The team tested the simulation across different class settings before release. Learners responded well to playing it in teams, where the trade-offs become material for genuine debate — the kind of shared, experiential change management that shifts a group's thinking together. “They enjoy it as a team exercise, because they make real trade-offs and face real dilemmas, so they benefit from discussing this within their teams.”
How AI Deepens the Learning
When facilitators enable it, the simulation invites learners to record the reasoning behind key decisions and receive constructive AI-generated feedback in the dashboard. The feature serves two purposes: it pushes learners to articulate and interpret their own thinking, and it gives facilitators visibility into the process.
“Imagine somebody makes a bunch of good decisions, but it’s all luck — they don’t know what they’re doing,” Rogmans says. “By inviting people to submit their reasoning and giving AI feedback on it, you have more transparency and better learning.”
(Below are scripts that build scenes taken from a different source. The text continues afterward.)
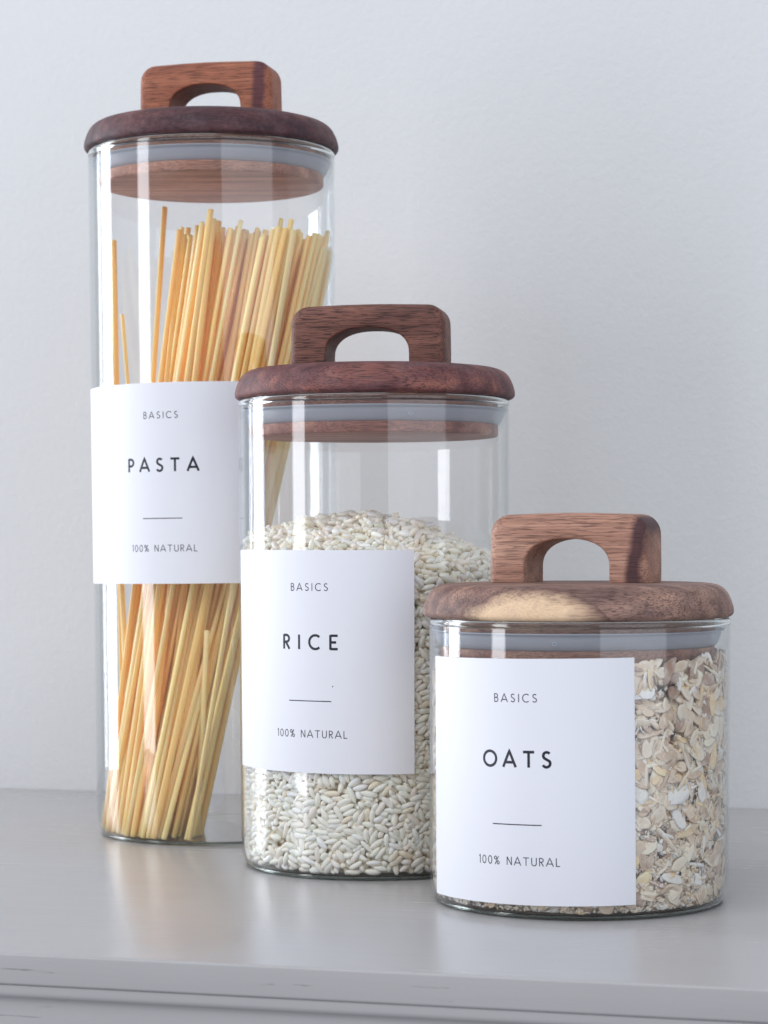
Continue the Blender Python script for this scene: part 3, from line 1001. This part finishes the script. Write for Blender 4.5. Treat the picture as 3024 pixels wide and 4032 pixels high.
    for (rad_, zz) in pr + [(CORE * 0.9, None), (CORE * 0.6, None), (CORE * 0.3, None), (0.01, None)]:
        for i in range(nseg):
            t = 2 * math.pi * i / nseg
            x, y = rad_ * math.cos(t), rad_ * math.sin(t)
            cv.append((x, y, zz if zz is not None else float(rice_surface(np.array(x), np.array(y))) - 7.0))
    cv = np.array(cv); ct = []
    mm_ = len(pr) + 4
    for j in range(mm_ - 1):
        for i in range(nseg):
            i2 = (i + 1) % nseg
            ct += [(j * nseg + i, j * nseg + i2, (j + 1) * nseg + i2), (j * nseg + i, (j + 1) * nseg + i2, (j + 1) * nseg + i)]
    T = np.concatenate([T, np.array(ct) + len(V)]); V = np.concatenate([V, cv])
    col = np.concatenate([col, np.tile((0.95, 0.80, 0.64), (len(cv), 1))])
    o = fast_mesh('rice_grains', V * MM, T, M_RICE, col)
    o.location = jar_origin('rice')
    tag(o, 'heap of white raw rice grains filling the middle jar to above its label', 'rice', kind='stuff')
make_rice()

# ------------------------------------------------------------------ oats
def make_oats():
    Z0 = 2.1
    def disc(nr, ns):
        """closed thin flake: two faces of nr rings, ns sectors; returns unit (x, y, side)"""
        v = []
        for side in (1, -1):
            v.append((0, 0, side, 0.0))
            for j in range(1, nr + 1):
                for i in range(ns):
                    t = 2 * math.pi * i / ns
                    v.append((math.cos(t) * j / nr, math.sin(t) * j / nr, side, j / nr))
        t = []
        nv_ = 1 + nr * ns
        for s_, b in ((1, 0), (-1, nv_)):
            for i in range(ns):
                i2 = (i + 1) % ns
                tri = (b, b + 1 + i, b + 1 + i2); t.append(tri if s_ > 0 else tri[::-1])
                for j in range(nr - 1):
                    p, q = b + 1 + j * ns + i, b + 1 + j * ns + i2
                    for tri in ((p, p + ns, q + ns), (p, q + ns, q)): t.append(tri if s_ > 0 else tri[::-1])
        e = 1 + (nr - 1) * ns
        for i in range(ns):
            i2 = (i + 1) % ns
            t += [(e + i, nv_ + e + i, nv_ + e + i2), (e + i, nv_ + e + i2, e + i2)]
        return np.array(v), np.array(t)
    Vs, Ts, Cs = [], [], []
    tot = 0
    def batch(n, nr, ns, size, zfun, rfun, ragged, palette, pw, orient):
        nonlocal tot
        dv, dt = disc(nr, ns)
        m = len(dv)
        z = zfun(n); a = rng.uniform(0, 2 * math.pi, n); r = rfun(n)
        C = np.stack([r * np.cos(a), r * np.sin(a), z], 1)
        Lx = np.clip(rng.normal(size[0], size[0] * 0.16, n), size[0] * 0.5, size[0] * 1.5)
        Ly = Lx * np.clip(rng.normal(0.58, 0.13, n), 0.3, 0.9)
        th = rng.uniform(0.42, 0.80, n) * (size[0] / 3.6) ** 0.5
        ph = rng.uniform(0, 2 * math.pi, (n, 3))
        ang = np.arctan2(dv[:, 1], dv[:, 0])[None]
        rho = dv[:, 3][None]
        wob = 1 + ragged * rho * (0.5 * np.sin(3 * ang + ph[:, :1]) + 0.35 * np.sin(5 * ang + ph[:, 1:2]) + 0.3 * np.sin(8 * ang + ph[:, 2:3])) + rng.normal(0, ragged * 0.35, (n, m)) * (rho > 0.9)
        x = dv[:, 0][None] * Lx[:, None] * wob; y = dv[:, 1][None] * Ly[:, None] * wob
        cup = rng.normal(0.05, 0.07, n); crease = np.where(rng.random(n) < 0.7, rng.uniform(0.25, 0.7, n), 0.0)
        bend = rng.normal(0, 0.045, n)
        zz = cup[:, None] * (y / Ly[:, None]) ** 2 * Ly[:, None] * 1.3 + bend[:, None] * (x / Lx[:, None]) ** 2 * Lx[:, None]
        groove = -crease[:, None] * np.exp(-(y / (0.22 * Ly[:, None])) ** 2) * (1 - 0.7 * rho)
        zz = zz + groove * (dv[:, 2][None] > 0) + 0.12 * np.sin(x * 2.1 + ph[:, :1]) * np.sin(y * 2.7 + ph[:, 1:2])
        zz = zz + dv[:, 2][None] * th[:, None] * np.sqrt(np.clip(1.03 - rho ** 2 * 0.9, 0.03, 1))
        # orientation
        rad = np.stack([np.cos(a), np.sin(a), 0 * a], 1)
        upv = np.tile((0, 0, 1.0), (n, 1))
        nrm = rad * orient[0] + upv * orient[1] + rng.normal(0, orient[2], (n, 3))
        nrm /= np.linalg.norm(nrm, axis=1)[:, None]
        u = np.cross(nrm, rng.normal(0, 1, (n, 3))); u /= np.linalg.norm(u, axis=1)[:, None]
        w = np.cross(nrm, u)
        V = C[:, None] + u[:, None] * x[..., None] + w[:, None] * y[..., None] + nrm[:, None] * zz[..., None]
        V = V.reshape(-1, 3)
        pal = np.array(palette); idx = rng.choice(len(pal), n, p=pw)
        col = pal[idx] * (1 + rng.normal(0, 0.07, (n, 1)))
        col = np.repeat(col[:, None], m, 1)
        # pale floury rims, browner bran in the middle
        col = col * (1 - 0.10 * (1 - rho[..., None])) + 0.06 * (rho[..., None] > 0.9) + rng.normal(0, 0.02, (n, m, 1))
        Vs.append(V); Cs.append(np.clip(col.reshape(-1, 3), 0.03, 0.95))
        Ts.append((dt[None] + (np.arange(n) * m)[:, None, None]).reshape(-1, 3) + tot)
        tot += n * m
    PAL = [(0.80, 0.65, 0.49), (0.90, 0.79, 0.63), (0.66, 0.49, 0.35), (0.90, 0.68, 0.40), (0.97, 0.94, 0.88), (0.48, 0.32, 0.24)]
    PW = [0.28, 0.27, 0.15, 0.12, 0.10, 0.08]
    top = lambda n: 78.5
    # big flakes, mostly in the upper two thirds
    batch(2700, 3, 12, (4.0,), lambda n: Z0 + 1 + 76 * rng.beta(1.25, 1.0, n), lambda n: rng.uniform(45.0, 49.8, n), 0.06, PAL, PW, (0.55, 0.45, 0.62))
    batch(520, 3, 12, (4.5,), lambda n: rng.uniform(5, 76, n), lambda n: rng.uniform(46.2, 49.2, n), 0.12, PAL, [0.26, 0.24, 0.1, 0.22, 0.14, 0.04], (1.0, 0.2, 0.45))
    # broken pieces
    batch(2600, 2, 8, (2.1,), lambda n: Z0 + 0.5 + 76 * rng.beta(1.0, 1.35, n), lambda n: rng.uniform(45.2, 49.4, n), 0.26, PAL, [0.28, 0.30, 0.12, 0.08, 0.18, 0.04], (0.5, 0.4, 0.8))
    # flour and crumbs, more towards the bottom
    batch(12000, 1, 5, (0.9,), lambda n: Z0 + 0.2 + 74 * rng.beta(0.9, 1.9, n), lambda n: rng.uniform(46.0, 49.6, n), 0.3, PAL, [0.12, 0.38, 0.03, 0.05, 0.42, 0.00], (0.3, 0.3, 1.0))
    # loose flakes on the uneven top surface
    def rtop(n): return np.sqrt(rng.uniform(0, 46.5 ** 2, n))
    batch(1000, 3, 12, (3.8,), lambda n: rng.uniform(71.5, 77.0, n), rtop, 0.10, PAL, PW, (0.1, 1.0, 0.5))
    V = np.concatenate(Vs); T = np.concatenate(Ts); C = np.concatenate(Cs)
    V[:, 2] += np.clip((V[:, 2] - 40) / 38, 0, 1) * (2.6 * V[:, 0] / 47 + 0.6)      # the fill rises to the right
    # press everything softly against the inside of the glass and onto the base
    r = np.hypot(V[:, 0], V[:, 1]); k = 1.5; r0 = inner_r(np.clip(V[:, 2], 2.1, 99)) - k
    r2 = np.where(r > r0, r0 + k * (1 - np.exp(-np.clip(r - r0, 0, None) / k)), r)
    V[:, :2] *= (r2 / np.maximum(r, 1e-6))[:, None]
    z = V[:, 2]; zl = Z0 + 1.0
    V[:, 2] = np.where(z < zl, zl - 1.0 * (1 - np.exp(-np.clip(zl - z, 0, None))), z)
    V[:, 2] = np.minimum(V[:, 2], np.where(np.hypot(V[:, 0], V[:, 1]) < 46.5, 80.6, 84.0))
    # inner mass
    nseg = 40; cv = []; ct = []
    pr = [(0.01, 2.3), (43.8, 2.3), (43.8, 30), (43.8, 55), (43.8, 71), (20, 73), (0.01, 73)]
    for rad_, zz in pr:
        for i in range(nseg):
            t = 2 * math.pi * i / nseg; cv.append((rad_ * math.cos(t), rad_ * math.sin(t), zz))
    for j in range(len(pr) - 1):
        for i in range(nseg):
            i2 = (i + 1) % nseg
            ct += [(j * nseg + i, j * nseg + i2, (j + 1) * nseg + i2), (j * nseg + i, (j + 1) * nseg + i2, (j + 1) * nseg + i)]
    T = np.concatenate([T, np.array(ct) + len(V)]); V = np.concatenate([V, np.array(cv)])
    C = np.concatenate([C, np.tile((0.62, 0.44, 0.34), (len(cv), 1))])
    o = fast_mesh('oat_flakes', V * MM, T, M_OATS, C)
    o.location = jar_origin('oats')
    tag(o, 'rolled oat flakes and crumbs filling the shortest jar up to its lid', 'oats', kind='stuff')
make_oats()
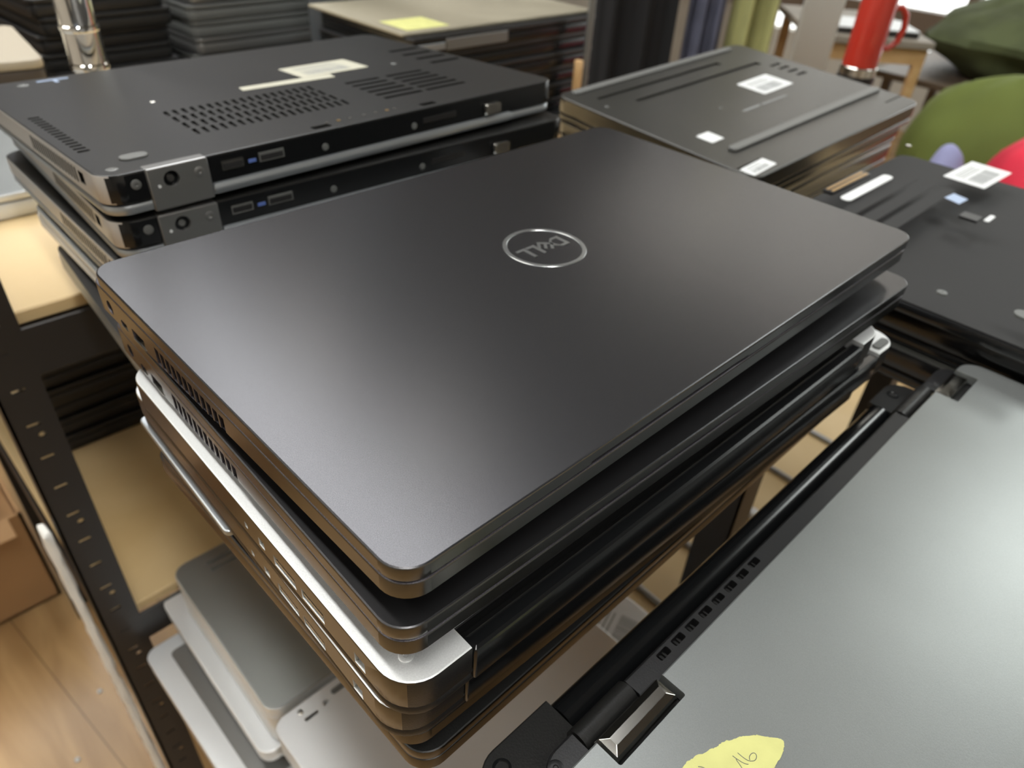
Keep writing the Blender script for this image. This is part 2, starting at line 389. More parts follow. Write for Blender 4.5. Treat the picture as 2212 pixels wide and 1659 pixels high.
def silver_upside(name, label, mw, w, d, T, seed):
    root, lid, base = laptop_base_up(name, label, SA, mw, w, d, T, k=.0, lidT=.0050, r=.013, top='silver', side='side_metal', face='black_plastic', lidm='black_plastic', bev=.0007)  # front wall of the silver base: dark reflection put into its colour as black
    n0, n1 = .0258, w - .0240
    c = bmesh.new(); box(c, n0, -.01, -.001 + .0057, n1, .0095, T + .01); carve(base, c)
    bm = bmesh.new()                                    # channel floor and the long hinge tube in it
    box(bm, n0, .0088, .006, n1, .0095, T - .0010); box(bm, n0, .0008, .0062, n1, .0090, T - .0060)
    obj('hinge_channel', bm, M['black_plastic'], root, False)
    bm = slab2(n0 + .0005, -.0010, n1 - .0005, .0058, .0012, .0016, T - .0014, .0016); obj('hinge_bar', bm, M['black_gloss'], root)
    screw(base, (.0090, .0112, T), .0024, 'silver')
    c = bmesh.new()
    for (ya, yb, za, zb) in ((.0205, .0262, .0045, .0086), (.044, .058, .0045, .0088), (.062, .0765, .0045, .0088), (.0835, .0875, .005, .0078), (.096, .098, .0055, .0070)):
        box(c, -.002, ya, T - zb - .003, .006, yb, T - za - .002)
    carve(base, c)
    for i, (ya, yb) in enumerate(((.044, .058), (.062, .0765))):
        bm = bmesh.new(); box(bm, .0002, ya + .001, T - .0094, .0055, yb - .001, T - .0084); obj('usb_port', bm, M['metal'], base, False)
    bm = bmesh.new(); box(bm, .0055, .02, T - .0125, .0062, .0875, T - .006); obj('port_back', bm, M['dark'], base, False)
    bm = bmesh.new(); cyl(bm, (.001, .0233, T - .0085), (.006, .0233, T - .0085), .0014, n=12); obj('audio_port', bm, M['metal'], base)
    if seed == 4:
        bm = slab2(w - .0205, .0022, w - .0065, .0072, .0024, T - .001, T + .0011, .0004); obj('rubber_foot', bm, M['rubber'], base)
    return root
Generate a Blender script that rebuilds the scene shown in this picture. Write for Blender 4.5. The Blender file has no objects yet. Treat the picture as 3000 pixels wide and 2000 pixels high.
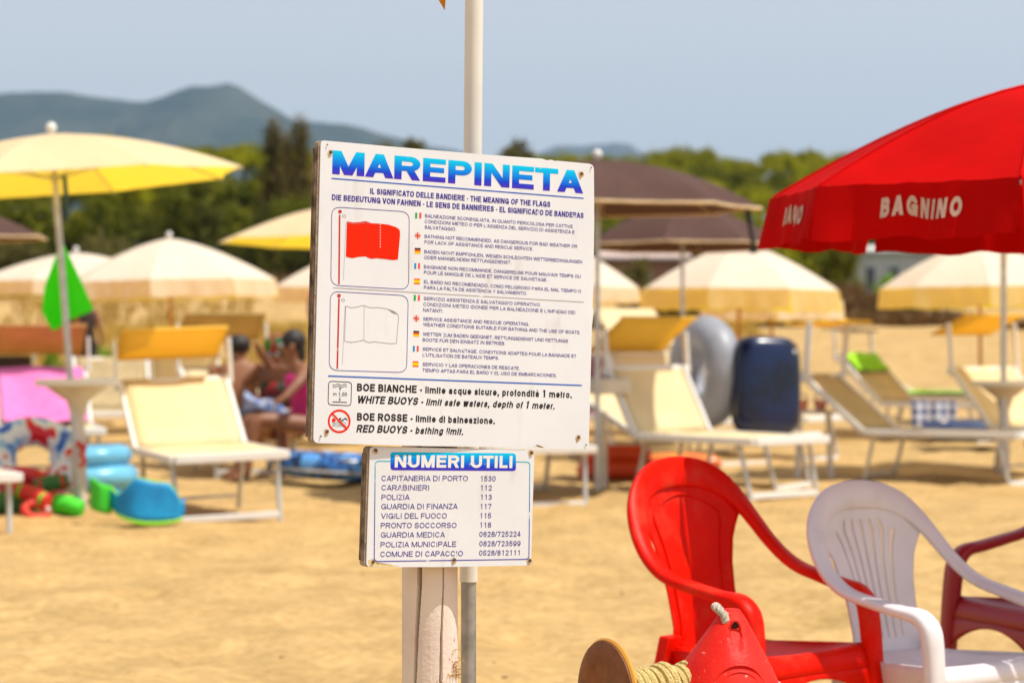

Why This Sustainable Supply Chain Story Matters Now
The strongest argument for teaching supply chain sustainability this way is the one the numbers make on their own. The palm oil sector alone illustrates how a single sourcing category carries deforestation, biodiversity, and climate consequences at once. In Indonesia, industrial palm oil production emitted an annual average of 220 million tonnes of CO2 equivalent between 2015 and 2022, close to one-fifth of the country’s total emissions (SEI). A learner who has run those trade-offs inside a simulation reads a headline like that differently than one who memorized a definition.
That’s the mindset shift the simulation was designed to produce. Its lesson rejects a one-line summary, which is the point. There’s no single trick to master. “It’s a system,” Rogmans says. “You take a holistic view, you analyze the information, including the news items, and you discuss it.”
For buyers deciding how to teach sustainable supply chain management with more staying power than a lecture, that system view is the draw. Learners leave having run the trade-offs themselves and seen, on their own dashboard, that responsible choices and business results can move together.